By Friday, more than 200 incidents of election-related harassment or intimidation had been documented through social media, news reports, and direct submission, according to the Southern Poverty Law Center (SPLC).

SPLC, which also monitors hate groups and crimes, analyzed the reported incidents to quantify who was being targeted and where.

Anti-black, anti-Muslim, and anti-immigrant intimidation harassment led the way in this regard, according to their analysis. At the University of Pennsylvania, black students were added to a horrifying group that called for "daily lynchings." In fear of what might happen to one student after she experienced discrimination, hundreds matriculating at Baylor College felt the need to send a strong message to harassers by walking her to class. Still, scenes of intimidation were captured on social media or even uploaded by Trump supporters.

Young people, who overwhelmingly voted against Trump, may feel the brunt of his supporters’ harassment.

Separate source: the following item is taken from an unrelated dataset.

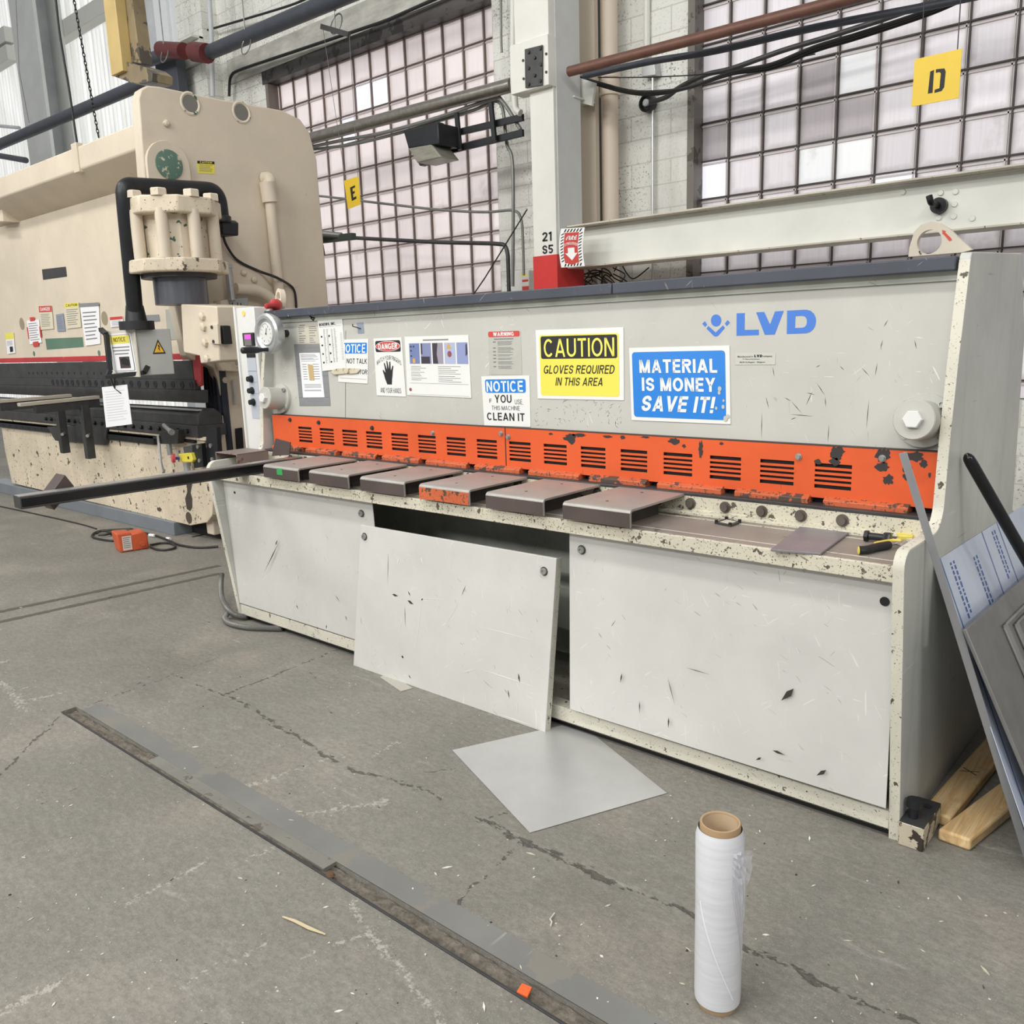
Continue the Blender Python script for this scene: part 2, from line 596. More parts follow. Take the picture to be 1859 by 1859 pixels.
M['pane1'] = mk_panes('window_panes_pinkish', .3, .312, (222, 211, 213), (150, 136, 132), .42)
M['pane2'] = mk_panes('window_panes_pale', .303, .306, (232, 228, 234), (150, 140, 142), .48)
M['paneclear'] = emis('clear_pane', (232, 232, 244), .55)
M['siding'] = None


def mk_siding():
    t = NT('translucent_corrugated_sheet')
    n = t.noise(t.mapping(t.co, sc=(6, 6, .5)), 1, 4, .6)
    c = t.mix(t.step(n, .3, .7), S(196, 196, 192), S(232, 233, 232))
    t.link(c, t.bs.inputs['Emission Color'])
    t.bs.inputs['Emission Strength'].default_value = .62  # glow put into the sheet where the hall lamps fall off
    return t.out(c, .5)


M['siding'] = mk_siding()
M['greycol'] = paint('grey_column_paint', (204, 207, 210), (110, 110, 110), chip=.75, cs=4, fine=.2, mottle=.08, light=1, dark=1)
M['muntin'] = flat('window_bars', (112, 97, 90), .6)
M['muntin2'] = flat('window_bars_dark', (60, 54, 48), .6)
M['muntinlip'] = flat('pane_lip', (206, 196, 194), .6)


def mk_floor():
    t = NT('worn_concrete_floor')
    g = t.n('ShaderNodeNewGeometry').outputs['Position']
    co = g
    a = t.noise(co, .9, 6, .62, .4)
    b = t.noise(t.mapping(co, rot=(0, 0, .5), sc=(1, 2.2, 1)), 3.2, 7, .68, .6)
    c = t.mix(t.step(a, .3, .7), S(123, 121, 112), S(149, 146, 137))
    c = t.mix(t.math('MULTIPLY', t.step(b, .35, .75), .55), c, S(122, 118, 110))
    pk = t.noise(t.mapping(co, (4, 7, 0)), 1.7, 5, .6)
    c = t.mix(t.math('MULTIPLY', t.step(pk, .52, .72), .5), c, S(170, 157, 146))
    # pale scuffs
    sc = t.noise(t.mapping(co, (1, 2, 0), (0, 0, -.75), (1, 5, 1)), 2.0, 6, .7)
    c = t.mix(t.math('MULTIPLY', t.step(sc, .62, .74), .55), c, S(196, 192, 184))
    fine = t.noise(co, 60, 6, .75)
    gr2 = t.noise(t.mapping(co, rot=(0, 0, .6), sc=(1, 2.4, 1)), 19, 6, .72)
    c = t.mix(t.math('MULTIPLY', t.step(gr2, .46, .66), .34), c, S(98, 95, 88))
    c = t.mix(t.math('MULTIPLY', t.step(gr2, .46, .30), .30), c, S(172, 167, 158))
    c = t.mix(t.math('MULTIPLY', t.step(fine, .42, .66), .45), c, S(96, 93, 86))
    fine3 = t.noise(co, 190, 3, .7)
    c = t.mix(t.math('MULTIPLY', t.step(fine3, .58, .68), .5), c, S(186, 182, 172))
    # oily dark patches
    ol = t.noise(t.mapping(co, (9, 3, 0)), 1.1, 5, .65)
    c = t.mix(t.math('MULTIPLY', t.step(ol, .58, .74), .4), c, S(104, 100, 95))
    # specks
    vr = t.n('ShaderNodeTexVoronoi', feature='F1')
    t.link(co, vr.inputs['Vector'])
    vr.inputs['Scale'].default_value = 24
    sp = t.math('MULTIPLY', t.step(vr.outputs['Distance'], .085, .05), t.step(t.noise(co, 5, 3, .6), .5, .58))
    c = t.mix(sp, c, S(214, 208, 196))
    vr2 = t.n('ShaderNodeTexVoronoi', feature='F1')
    t.link(t.mapping(co, (5, 5, 0)), vr2.inputs['Vector'])
    vr2.inputs['Scale'].default_value = 17
    sp2 = t.math('MULTIPLY', t.step(vr2.outputs['Distance'], .06, .03), t.step(t.noise(co, 3, 3, .6), .5, .58))
    c = t.mix(sp2, c, S(58, 54, 50))
    # cracks and joints: segments in the floor, wobbling
    wob = t.n('ShaderNodeTexNoise')
    t.link(co, wob.inputs['Vector'])
    wob.inputs['Scale'].default_value = 5; wob.inputs['Detail'].default_value = 6; wob.inputs['Roughness'].default_value = .7
    ws = t.n('ShaderNodeVectorMath', operation='SUBTRACT')
    t.link(wob.outputs['Color'], ws.inputs[0]); ws.inputs[1].default_value = (.5, .5, .5)
    wm = t.n('ShaderNodeVectorMath', operation='SCALE')
    t.link(ws.outputs[0], wm.inputs[0]); wm.inputs['Scale'].default_value = .11
    wa = t.n('ShaderNodeVectorMath', operation='ADD')
    t.link(co, wa.inputs[0]); t.link(wm.outputs[0], wa.inputs[1])
    P = wa.outputs[0]
    segs = [((0, 1405), (110, 1298), .010), ((110, 1298), (315, 1225), .006), ((315, 1225), (420, 1185), .004), ((405, 1262), (610, 1180), .010),
            ((315, 1225), (440, 1278), .008), ((440, 1278), (640, 1400), .014), ((640, 1400), (760, 1430), .012), ((760, 1430), (880, 1492), .008), ((880, 1492), (955, 1530), .016),
            ((955, 1530), (1110, 1605), .022), ((1110, 1605), (1262, 1665), .012), ((1345, 1712), (1500, 1790), .018), ((1500, 1790), (1660, 1855), .012),
            ((945, 1530), (820, 1645), .006), ((760, 1402), (850, 1388), .005), ((60, 1470), (215, 1395), .005), ((0, 1500), (90, 1455), .004), ((505, 1190), (590, 1240), .004), ((865, 1492), (915, 1475), .010),
            ((180, 1290), (310, 1200), .004)]
    tot = None
    for (p, q, wdt) in segs:
        A = at(*p, z=0); Bp = at(*q, z=0)
        d = Bp - A
        s1 = t.n('ShaderNodeVectorMath', operation='SUBTRACT')
        t.link(P, s1.inputs[0]); s1.inputs[1].default_value = A
        dp = t.n('ShaderNodeVectorMath', operation='DOT_PRODUCT')
        t.link(s1.outputs[0], dp.inputs[0]); dp.inputs[1].default_value = d / d.length_squared
        tt = t.math('ADD', dp.outputs['Value'], 0.0, True)
        pr = t.n('ShaderNodeVectorMath', operation='SCALE')
        pr.inputs[0].default_value = d; t.link(tt, pr.inputs['Scale'])
        df = t.n('ShaderNodeVectorMath', operation='DISTANCE')
        t.link(s1.outputs[0], df.inputs[0]); t.link(pr.outputs[0], df.inputs[1])
        wv = t.step(t.math('ADD', df.outputs['Value'], t.math('MULTIPLY', t.math('SUBTRACT', gr2, .5), -wdt * 4.5)), wdt * .62, wdt * .15)
        tot = wv if tot is None else t.math('MAXIMUM', tot, wv)
    c = t.mix(t.math('MULTIPLY', tot, .6), c, S(66, 61, 54))
    totw = None
    for (p, q, wdt) in [((58, 1271), (120, 1256), .022), ((0, 1203), (14, 1199), .02), ((38, 1250), (66, 1247), .014), ((0, 1235), (50, 1290), .03), ((440, 1430), (620, 1370), .018), ((560, 1480), (700, 1455), .02), ((555, 1738), (690, 1690), .010),
                        ((330, 1780), (480, 1715), .012), ((640, 1640), (800, 1860), .015), ((230, 1640), (380, 1560), .016), ((680, 1370), (720, 1345), .02), ((1000, 1460), (1120, 1440), .01), ((0, 1830), (120, 1780), .02), ((420, 1570), (520, 1530), .014)]:
        A = at(*p, z=0); Bp = at(*q, z=0)
        d = Bp - A
        s1 = t.n('ShaderNodeVectorMath', operation='SUBTRACT')
        t.link(P, s1.inputs[0]); s1.inputs[1].default_value = A
        dp = t.n('ShaderNodeVectorMath', operation='DOT_PRODUCT')
        t.link(s1.outputs[0], dp.inputs[0]); dp.inputs[1].default_value = d / d.length_squared
        tt = t.math('ADD', dp.outputs['Value'], 0.0, True)
        pr = t.n('ShaderNodeVectorMath', operation='SCALE')
        pr.inputs[0].default_value = d; t.link(tt, pr.inputs['Scale'])
        df = t.n('ShaderNodeVectorMath', operation='DISTANCE')
        t.link(s1.outputs[0], df.inputs[0]); t.link(pr.outputs[0], df.inputs[1])
        wv = t.step(t.math('ADD', df.outputs['Value'], t.math('MULTIPLY', t.math('SUBTRACT', fine, .5), wdt * 7)), wdt * .45, wdt * .05)
        totw = wv if totw is None else t.math('MAXIMUM', totw, wv)
    c = t.mix(t.math('MULTIPLY', totw, .42), c, S(206, 202, 192))
    h = t.math('SUBTRACT', t.math('ADD', t.math('MULTIPLY', fine, .4), t.math('MULTIPLY', b, .6)), tot)
    t.bump(h, .8, .008)
    return t.out(c, .72)


M['floor'] = mk_floor()


def mk_dirt():
    t = NT('trench_dirt')
    n = t.noise(t.co, 40, 6, .7)
    c = t.mix(t.step(n, .35, .65), S(88, 81, 71), S(134, 126, 114))
    t.bump(n, .8, .01)
    return t.out(c, .9)


M['dirt'] = mk_dirt()

# ------------------------------------------------------------------ flat graphics on planes
_tc = {}


# a plain block-capital stroke alphabet for signs (glyphs as centre lines, 1 high)
def _arc(cx, cy, rx, ry, a0, a1, n=14):
    return [(cx + rx * math.cos(math.radians(a0 + (a1 - a0) * i / n)), cy + ry * math.sin(math.radians(a0 + (a1 - a0) * i / n))) for i in range(n + 1)]


def glyph(ch, t):
    """returns (width, strokes, diagonals)"""
    h = t / 2
    w = {'I': t, 'L': .54, 'E': .58, 'F': .55, 'T': .62, 'M': .84, 'W': 1.0, 'O': .78, 'Q': .78, 'C': .74, 'G': .77, 'A': .76, 'V': .72, 'Y': .72, '!': t, ',': t, '.': t, "'": t, '1': .36, '2': .62, '5': .62, 'J': .5, '-': .3}.get(ch, .68)
    l, r, m = h, w - h, w / 2
    S_, G_ = [], []
    v = lambda x: S_.append([(x, 0), (x, 1)])
    hz = lambda a, b, y: S_.append([(a, y), (b, y)])
    if ch == 'I': v(l)
    elif ch == 'L': v(l); hz(0, w, h)
    elif ch == 'E': v(l); hz(0, w, h); hz(0, w, 1 - h); hz(0, w * .93, .52)
    elif ch == 'F': v(l); hz(0, w, 1 - h); hz(0, w * .9, .5)
    elif ch == 'T': v(m); hz(0, w, 1 - h)
    elif ch == 'H': v(l); v(r); hz(0, w, .52)
    elif ch == 'N': v(l); v(r); G_.append(((l, 1), (r, 0)))
    elif ch == 'M': v(l); v(r); G_ += [((l, 1), (m, .0)), ((r, 1), (m, .0))]
    elif ch == 'A': G_ += [((l, 0), (m, 1)), ((r, 0), (m, 1))]; hz(w * .2, w * .8, .28)
    elif ch == 'V': G_ += [((l, 1), (m, 0)), ((r, 1), (m, 0))]
    elif ch == 'W': G_ += [((l, 1), (w * .28, 0)), ((w * .5, 1), (w * .28, 0)), ((w * .5, 1), (w * .72, 0)), ((r, 1), (w * .72, 0))]
    elif ch == 'Y': G_ += [((l, 1), (m, .42)), ((r, 1), (m, .42))]; S_.append([(m, 0), (m, .46)])
    elif ch == 'K': v(l); G_ += [((r, 1), (l, .38)), ((w * .36, .56), (r, 0))]
    elif ch == 'X': G_ += [((l, 1), (r, 0)), ((r, 1), (l, 0))]
    elif ch in 'OQ':
        S_.append(_arc(m, .5, m - h, .5 - h, 0, 360, 32))
        if ch == 'Q': G_.append(((w * .58, .25), (w * .92, 0)))
    elif ch in 'CG':
        S_.append(_arc(m, .5, m - h, .5 - h, 42, 318 if ch == 'C' else 345, 28))
        if ch == 'G': hz(w * .55, w, .44); S_.append([(r, .06), (r, .44)])
    elif ch == 'D': v(l); S_.append([(0, 1 - h), (w * .45, 1 - h)] + _arc(w * .45, .5, w * .55 - h, .5 - h, 80, -80, 16) + [(w * .45, h), (0, h)])
    elif ch == 'U': S_.append([(l, 1), (l, .34)] + _arc(m, .34, m - h, .34 - h, 190, 350, 14) + [(r, .34), (r, 1)])
    elif ch == 'J': S_.append([(r, 1), (r, .3)] + _arc(m, .3, m - h, .3 - h, -10, -170, 10))
    elif ch in 'PRB':
        v(l); S_.append([(0, 1 - h), (w * .55, 1 - h)] + _arc(w * .6, .74, w * .4 - h, .26 - h, 80, -80, 10) + [(w * .55, .48 + h), (0, .48 + h)])
        if ch == 'R': G_.append(((w * .5, .5), (r, 0)))
        if ch == 'B': S_.append([(0, .5), (w * .55, .5)] + _arc(w * .6, .26, w * .4 - h, .26 - h, 80, -80, 10) + [(w * .55, h), (0, h)])
    elif ch == 'S':
        p = [(.97, .73), (.84, .92), (.5, 1), (.15, .91), (.03, .73), (.18, .57), (.5, .5), (.83, .42), (.97, .26), (.84, .08), (.5, 0), (.15, .08), (.03, .28)]
        q = smoothpath([V3((h + x * (w - t), h + y * (1 - t), 0)) for x, y in p], 4)
        S_.append([(a.x, a.y) for a in q])
    elif ch == '2': S_.append([(l, .70)] + _arc(m, .72, m - h, .28 - h, 170, -10, 12) + [(r * .92, .56), (l, h)]); hz(0, w, h)
    elif ch == '1': v(r); S_.append([(r, 1 - h), (w * .05, .78)])
    elif ch == '5': hz(w * .14, w, 1 - h); S_.append([(w * .2, 1), (w * .14, .52)]); S_.append(_arc(m * .96, .32, m - h, .32 - h, 140, -150, 16))
    elif ch == '!': S_.append([(l, .3), (l, 1)]); S_.append([(l, 0), (l, t)])
    elif ch in '.,': S_.append([(l, 0 if ch == '.' else -.14), (l, t)])
    elif ch == "'": S_.append([(l, .7), (l, 1)])
    elif ch == '-': hz(0, w, .4)
    return w, S_, G_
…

The most common locations for these interactions were in K-12 facilities, followed by universities and businesses. One report directly submitted to the SPLC illustrated what this could look like:

“My 12 year old daughter is African American. A boy approached her and said, "now that Trump is president, I'm going to shoot you and all the blacks I can find." We reported it to the school who followed up with my daughter and the boy appropriately.”

Donald Trump is seen by many as having encouraged these activities by running a campaign built upon insults and division. Since the election, protests have been held across the country on college campuses, in high schools, and near legislatures against the president-elect’s previous rhetoric and proposed policies.

Updated 11/12/2016 at 4:11 p.m. PST: This piece was corrected to say University of Pennsylvania not University of Philadelphia.